Nasalization-4 Compatibility of features and phonetic content. The case of nasalization
Maria-Josep Solé, Universitat Autònoma de Barcelona
Paper File
  This paper reviews data on the compatibility of nasalization with manner and voicing features. First, it addresses the relations between nasalization and manner features and discusses the scales of nasalization spreading in the light of aerodynamic and acoustic factors. Second, it examines the interdependent relations between voicing and nasality. These observations lead to propose disfavoured sequences involving nasals. The paper argues that aerodynamic and acoustic interactions between features determine their likelihood to combine within segments and when segments follow each other.

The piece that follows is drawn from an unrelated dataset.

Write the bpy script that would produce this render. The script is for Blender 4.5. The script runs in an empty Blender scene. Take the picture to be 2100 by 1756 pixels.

Nasalization-5 Moving phonological science from paper to the laboratory: the case of nasals and nasalization
John J. Ohala, University of California, Berkeley
Paper File
  The three papers in this session illustrate dramatically how far phonological science has evolved over the past few centuries. The behavior of speech sounds, in this instance, nasals, which previously could only be described or notated in a variety of ways, is now explained by reference to physical principles from anatomy, physiology, and acoustics, and perception.
Nasalization-6 Coarticulatory timing and aerodynamics of nasals and nasalization
Didier Demolin, Universidade de São Paulo & Université libre de Bruxelles
Paper File
  This paper discusses Beddor, Shosted and Solé papers that deal with the relation between segmental and coarticulatory timing for nasals and nasalization; the aerodynamics of nasalized fricatives and the compatibility and phonetic content of features in the case of nasalization. Three points are discussed: (i) the hypothesis of a constant size of velum gesture; (ii) nasalized fricatives and (iii) nasalization in manner features and voicing.